Records with scene code
══════════
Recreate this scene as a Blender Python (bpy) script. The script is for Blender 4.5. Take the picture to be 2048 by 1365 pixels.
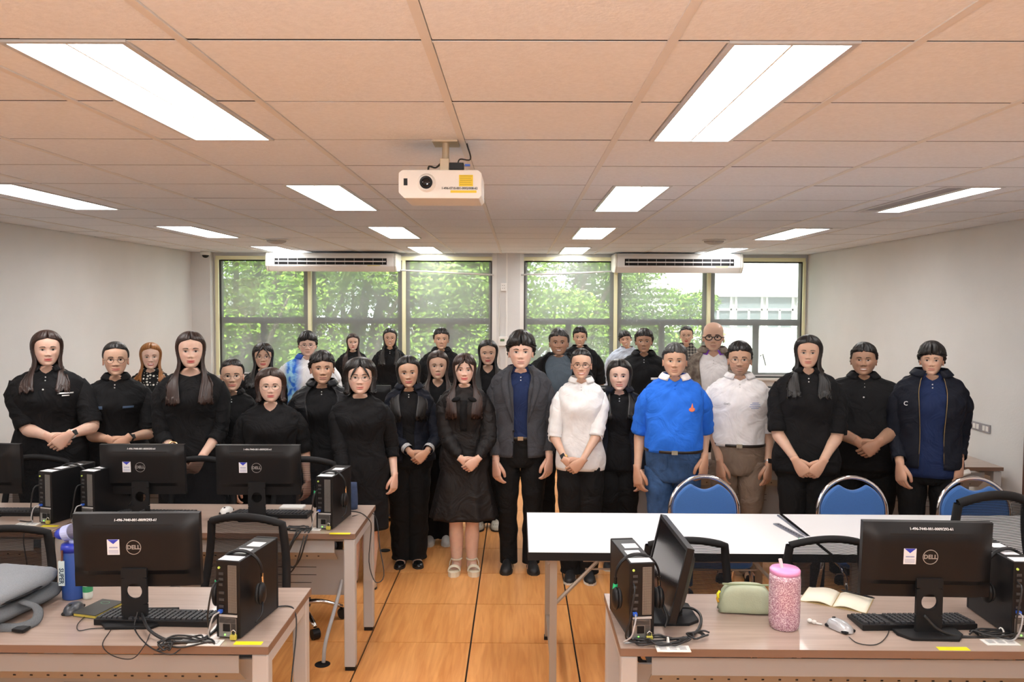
import bpy, math, random
import numpy as np
from mathutils import Vector, Matrix
random.seed(7); np.random.seed(7)
for o in list(bpy.data.objects): bpy.data.objects.remove(o)
SC = bpy.context.scene
COL = SC.collection
PI = math.pi
# ------------------------------------------------------------------ camera
CAM_H = 1.976
FPX = 1603.8
pitch, yaw, roll = -0.0471, -0.0079, 0.0045
cp, sp, cy_, sy_ = math.cos(pitch), math.sin(pitch), math.cos(yaw), math.sin(yaw)
Fv = Vector((cp*sy_, cp*cy_, sp)); Rv = Vector((cy_, -sy_, 0)); Uv = Vector((-sp*sy_, -sp*cy_, cp))
cr, sr = math.cos(roll), math.sin(roll)
R2 = Rv*cr + Uv*sr; U2 = Uv*cr - Rv*sr
cam_d = bpy.data.cameras.new('camera'); cam = bpy.data.objects.new('camera', cam_d); COL.objects.link(cam)
m = Matrix.Identity(4)
for i in range(3):
    m[i][0], m[i][1], m[i][2] = R2[i], U2[i], -Fv[i]
m[2][3] = CAM_H
cam.matrix_world = m
cam_d.sensor_width = 36; cam_d.lens = FPX/2048*36; cam_d.clip_start = 0.05; cam_d.clip_end = 300
SC.camera = cam
def ray(px, py): return Fv + R2*((px-1024)/FPX) - U2*((py-682.5)/FPX)
def at_y(px, py, Y):
    r = ray(px, py); return Vector((0, 0, CAM_H)) + r*(Y/r.y)
def at_z(px, py, z):
    r = ray(px, py); return Vector((0, 0, CAM_H)) + r*((z-CAM_H)/r.z)
# ------------------------------------------------------------------ world, sun, exposure
w = bpy.data.worlds.new('world'); SC.world = w; w.use_nodes = True
bgn = w.node_tree.nodes['Background']
bgn.inputs[0].default_value = (0.93, 0.97, 1.0, 1); bgn.inputs[1].default_value = 2.0
sun_d = bpy.data.lights.new('sun', 'SUN'); sun_d.energy = 7; sun_d.angle = 0.15; sun_d.color = (1, .95, .85)
sun = bpy.data.objects.new('sun', sun_d); COL.objects.link(sun)
sun.rotation_euler = (math.radians(38), math.radians(-8), 0)
sun.location = (0, 14, 12)
SC.view_settings.view_transform = 'Standard'; SC.view_settings.look = 'None'
SC.view_settings.gamma = 1; SC.view_settings.use_curve_mapping = False
SC.view_settings.exposure = 0.74
LAMP = 11
# the photographer's flash, bounced towards the ceiling above the camera
fl = bpy.data.lights.new('camera_flash', 'AREA'); fl.energy = 24; fl.size = 0.45; fl.color = (1, .97, .93)
flo = bpy.data.objects.new('camera_flash', fl); COL.objects.link(flo); flo.location = (-0.15, -0.35, 2.15)
flo.rotation_euler = (math.radians(115), 0, 0)
# ------------------------------------------------------------------ materials
MATS = {}
def mat(name, col, rough=.5, metal=0, noise=0, nscale=20, bump=0, bscale=200, vcol=False, emit=0, spec=.5,
        alpha=1, stretch=None, sheen=0, coat=0, trans=0, col2=None, bstretch=None):
    if name in MATS: return MATS[name]
    M_ = bpy.data.materials.new(name); M_.use_nodes = True; nt = M_.node_tree; N = nt.nodes; L = nt.links
    b = N['Principled BSDF']
    def setin(k, v):
        if k in b.inputs: b.inputs[k].default_value = v
    setin('Base Color', (*col, 1)); setin('Roughness', rough); setin('Metallic', metal); setin('Specular IOR Level', spec)
    setin('Alpha', alpha); setin('Sheen Weight', sheen); setin('Coat Weight', coat); setin('Transmission Weight', trans)
    if emit: setin('Emission Color', (*col, 1)); setin('Emission Strength', emit)
    tc = N.new('ShaderNodeTexCoord')
    src = None
    if vcol:
        a = N.new('ShaderNodeAttribute'); a.attribute_name = 'Col'; src = a.outputs['Color']
    if noise or col2:
        mp = N.new('ShaderNodeMapping'); L.new(tc.outputs['Object'], mp.inputs[0])
        if stretch: mp.inputs['Scale'].default_value = stretch
        n = N.new('ShaderNodeTexNoise'); n.inputs['Scale'].default_value = nscale; n.inputs['Detail'].default_value = 6
        L.new(mp.outputs[0], n.inputs[0])
        if col2:
            r = N.new('ShaderNodeValToRGB'); r.color_ramp.elements[0].position = .35; r.color_ramp.elements[1].position = .65
            r.color_ramp.elements[0].color = (*col, 1); r.color_ramp.elements[1].color = (*col2, 1)
            L.new(n.outputs[0], r.inputs[0]); src = r.outputs[0]
        else:
            mx = N.new('ShaderNodeMixRGB'); mx.blend_type = 'MULTIPLY'; mx.inputs[0].default_value = 1
            r = N.new('ShaderNodeMapRange'); r.inputs[1].default_value = .3; r.inputs[2].default_value = .7
            r.inputs[3].default_value = 1-noise; r.inputs[4].default_value = 1+noise
            L.new(n.outputs[0], r.inputs[0]); L.new(r.outputs[0], mx.inputs[2])
            if src: L.new(src, mx.inputs[1])
            else: mx.inputs[1].default_value = (*col, 1)
            src = mx.outputs[0]
    if src: L.new(src, b.inputs['Base Color'])
    if bump:
        mp2 = N.new('ShaderNodeMapping'); L.new(tc.outputs['Object'], mp2.inputs[0])
        if bstretch: mp2.inputs['Scale'].default_value = bstretch
        n2 = N.new('ShaderNodeTexNoise'); n2.inputs['Scale'].default_value = bscale; n2.inputs['Detail'].default_value = 4
        L.new(mp2.outputs[0], n2.inputs[0])
        bp = N.new('ShaderNodeBump'); bp.inputs['Strength'].default_value = bump; bp.inputs['Distance'].default_value = .01
        L.new(n2.outputs[0], bp.inputs['Height']); L.new(bp.outputs[0], b.inputs['Normal'])
    MATS[name] = M_; return M_
# ------------------------------------------------------------------ mesh builder
def nrm(v): v = np.asarray(v, float); return v/ (np.linalg.norm(v)+1e-12)
class MB:
    def __init__(s): s.v = []; s.f = []; s.n = 0; s.c = []; s.mi = []; s.cm = 0
    def add(s, V, F, col=None):
        V = np.asarray(V, float).reshape(-1, 3)
        for f in F: s.f.append(tuple(int(i)+s.n for i in f)); s.mi.append(s.cm)
        s.v.append(V); s.n += len(V)
        if col is None: col = (1, 1, 1)
        c = np.asarray(col, float)
        if c.ndim == 1: c = np.tile(c, (len(V), 1))
        s.c.append(c); return s
    def box(s, c, d, rot=None, col=None, taper=None):
        x, y, z = np.array(d)/2
        V = np.array([[-x,-y,-z],[x,-y,-z],[x,y,-z],[-x,y,-z],[-x,-y,z],[x,-y,z],[x,y,z],[-x,y,z]])
        if taper: V[4:, 0] *= taper[0]; V[4:, 1] *= taper[1]
        if rot is not None: V = V @ np.array(Matrix.Rotation(0, 3, 'X') if rot is None else rot).T
        return s.add(V+np.array(c), [(0,3,2,1),(4,5,6,7),(0,1,5,4),(1,2,6,5),(2,3,7,6),(3,0,4,7)], col)
    def bx(s, x0, x1, y0, y1, z0, z1, col=None):
        return s.box(((x0+x1)/2, (y0+y1)/2, (z0+z1)/2), (x1-x0, y1-y0, z1-z0), None, col)
    def grid(s, P, closed=False, cap0=False, cap1=False, col=None, flip=False):
        P = np.asarray(P, float); n, m_ = P.shape[:2]; F = []
        mm = m_ if closed else m_-1
        for i in range(n-1):
            a = i*m_
            for j in range(mm):
                k = (j+1) % m_
                F.append((a+j, a+k, a+m_+k, a+m_+j))
        if flip: F = [f[::-1] for f in F]
        if cap0: f = tuple(range(m_))[::-1]; F.append(f[::-1] if flip else f)
        if cap1: f = tuple(range((n-1)*m_, n*m_)); F.append(f[::-1] if flip else f)
        if col is not None and np.asarray(col).ndim == 3: col = np.asarray(col).reshape(-1, 3)
        return s.add(P.reshape(-1, 3), F, col)
    def tube(s, path, r, seg=8, caps=True, col=None, flat=1.0, up=(0, 0, 1)):
        P = np.asarray([tuple(p) for p in path], float); n = len(P)
        r = np.broadcast_to(np.asarray(r, float), (n,))
        T = np.gradient(P, axis=0) if n > 2 else np.tile(P[1]-P[0], (2, 1))
        T /= np.linalg.norm(T, axis=1)[:, None]+1e-12
        u = np.asarray(up, float)
        if abs(T[0] @ u) > .9: u = np.array([1., 0, 0])
        A = nrm(u-T[0]*(T[0] @ u)); rings = []
        th = np.arange(seg)*2*PI/seg
        for i in range(n):
            A = nrm(A-T[i]*(T[i] @ A)); B = np.cross(T[i], A)
            rings.append(P[i]+r[i]*(np.cos(th)[:, None]*B+np.sin(th)[:, None]*A*flat))
        return s.grid(rings, True, caps, caps, col)
    def cyl(s, p0, p1, r, r1=None, seg=16, col=None): return s.tube([p0, p1], [r, r if r1 is None else r1], seg, True, col)
    def lathe(s, prof, c=(0, 0, 0), seg=24, col=None, sx=1, sy=1):
        th = np.arange(seg)*2*PI/seg
        P = [np.c_[c[0]+r*np.cos(th)*sx, c[1]+r*np.sin(th)*sy, np.full(seg, c[2]+z)] for r, z in prof]
        return s.grid(P, True, True, True, col)
    def ell(s, c, r, seg=16, n=10, col=None, rot=None):
        th = np.arange(seg)*2*PI/seg; ph = np.linspace(-PI/2+.02, PI/2-.02, n)
        P = np.array([[[math.cos(p)*math.cos(t), math.cos(p)*math.sin(t), math.sin(p)] for t in th] for p in ph])*np.array(r)
        if rot is not None: P = P @ np.array(rot).T
        return s.grid(P+np.array(c), True, True, True, col)
    def poly(s, pts, y0, y1, axis='y', col=None):   # prism of a 2D outline (x,z) along y, or (y,z) along x, or (x,y) along z
        n = len(pts); V = []
        for yy in (y0, y1):
            for a, b in pts:
                V.append((a, yy, b) if axis == 'y' else (yy, a, b) if axis == 'x' else (a, b, yy))
        F = [tuple(range(n)), tuple(range(2*n-1, n-1, -1))]+[(i, i+n, (i+1) % n+n, (i+1) % n) for i in range(n)]
        return s.add(V, F, col)
    def mesh(s, name, mats, smooth=False, vcol=False):
        me = bpy.data.meshes.new(name)
        V = np.concatenate(s.v) if s.v else np.zeros((0, 3))
        me.from_pydata(V.tolist(), [], s.f)
        if not isinstance(mats, (list, tuple)): mats = [mats]
        for mm in mats: me.materials.append(mm)
        if len(mats) > 1: me.polygons.foreach_set('material_index', s.mi)
        if smooth: me.polygons.foreach_set('use_smooth', [True]*len(me.polygons))
        if vcol:
            at = me.color_attributes.new('Col', 'FLOAT_COLOR', 'POINT')
            C = np.concatenate(s.c); at.data.foreach_set('color', np.c_[C, np.ones(len(C))].astype(np.float32).ravel())
        me.update(); return me
    def build(s, name, mats, parent=None, smooth=False, vcol=False, bevel=0, loc=None, rot=None, label=None, kind=None, solid=0, auto=False, fixn=True):
        me = s.mesh(name, mats, smooth, vcol)
        if fixn and not vcol:
            import bmesh
            bm = bmesh.new(); bm.from_mesh(me); bmesh.ops.recalc_face_normals(bm, faces=bm.faces); bm.to_mesh(me); bm.free()
        o = bpy.data.objects.new(name, me); COL.objects.link(o)
        if parent: o.parent = parent
        if loc is not None: o.location = loc
        if rot is not None: o.rotation_euler = rot
        if bevel:
            b = o.modifiers.new('bevel', 'BEVEL'); b.width = bevel; b.segments = 2; b.limit_method = 'ANGLE'
        if solid:
            b = o.modifiers.new('solid', 'SOLIDIFY'); b.thickness = solid; b.offset = -1
        if auto: me.set_sharp_from_angle(angle=.7)
        if label: o['label'] = label
        if kind: o['kind'] = kind
        return o
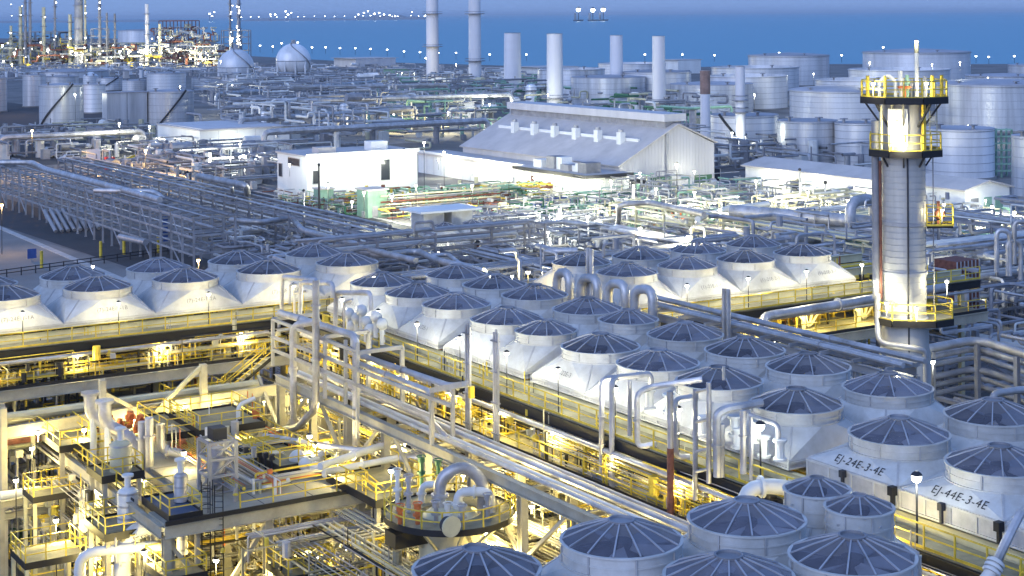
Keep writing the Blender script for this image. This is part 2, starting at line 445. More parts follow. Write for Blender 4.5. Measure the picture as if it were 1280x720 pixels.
══════════
## PROBLEM TO WORK ON:
Gather each line of the listing containing the word "pixels" and show it.

## OUTPUT OF THE TASK:
Recreate this scene as a Blender Python (bpy) script. The script is for Blender 4.5. Take the picture to be 2048 by 1365 pixels.
Keep writing the Blender script for this image. This is part 2, starting at line 445. More parts follow. Write for Blender 4.5. Measure the picture as if it were 1280x720 pixels.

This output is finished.